State agencies and local governments should take the following actions when they suspect or detect a loss of public resources or other illegal activity:

  • Report the loss to SAO using the form on our website.
  • Protect the accounting records. Secure all original records related to the loss in a safe place until we have completed our investigation.
  • Notify others who need to know. This may include the governing body, agency head or deputies, chief financial officer or internal auditor, depending upon the circumstances.
  • Notify your legal counsel.
  • File a police report with the appropriate local or state law enforcement agency when advised to do so by SAO.
  • Read and follow SAO’s guidance before entering into any restitution agreement with an employee.

General Loss Reporting Policy (effective October 21, 2022)

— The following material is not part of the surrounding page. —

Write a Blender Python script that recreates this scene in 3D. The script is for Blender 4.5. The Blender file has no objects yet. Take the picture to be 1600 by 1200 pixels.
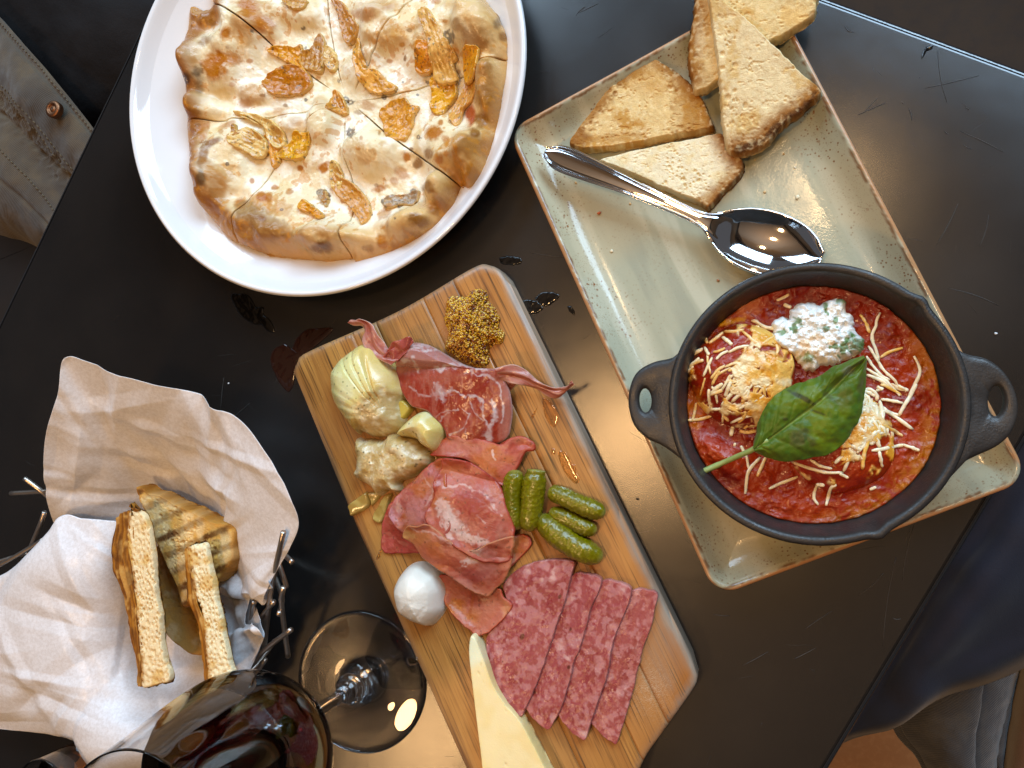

SAO is in the process of adding additional sections to this policy, which will clarify fraud reporting requirements for specific government entities and agencies. We will publish new sections of the policy on this page as they are finalized.

Losses or Illegal Activities Exempt from Reporting Requirement

The following is a list of losses or illegal activities that state agencies and local governments are NOT required to report to SAO:

  • Normal and reasonable “over and short” situations from cash receipting operations. Record these transactions in the accounting system as miscellaneous income and expense, respectively, and monitor this activity for any unusual trends.
  • Reasonable inventory shortages identified during a physical count. Record inventory adjustments in the accounting system.
  • Unauthorized credit card attempts and/or transactions that are determined fraudulent by the bank and refunded.
  • Breaking and entering or vandalism of property, including assets stolen out of government vehicles
  • Loss of cellphones, tablets, laptops valued under $1,000 and not containing confidential data.
  • For schools and libraries, laptops or iPads checked out by students or patrons, but not returned.
  • Non-Sufficient Funds (NSF) checks accepted by the government
  • Counterfeit currency accepted by the government (please report these to the FBI)

Clarification of Losses to Report Cybersecurity Incidents

State agencies and local governments must report cybersecurity incidents that involve the finances or financial records in some way. Below are some examples of activity you must report:

  • Your government experiences a ransomware attack and makes a payment to the criminal actors to regain access to your data, even if your insurance company either pays the ransom or reimburses your government for the payment. This extortion payment is a financial loss as a result of illegal activity.
  • Your government falls victim to a ransomware attack. You can restore your data from backups and do not pay the ransom. You should report this incident if it’s possible the attackers accessed any financial records. Keep in mind that even though attackers may have only encrypted non-financial records, they could have accessed financial records and are waiting to ransom them at a later point. Determining which records the attackers accessed involves more than simply evaluating which records the attackers ransomed.
  • Your staff relies on a fraudulent email to change banking information and an electronic payment is sent to a criminal, instead of to a vendor or employee, even if your insurance company covers the loss, or the bank is able to recover your funds.
  • Someone gains unauthorized access to your computer system and they may have accessed your financial records, even if those records were not harmed or impacted in any way.
  • You have a security incident that might have impacted your financial records or systems, but you are not certain.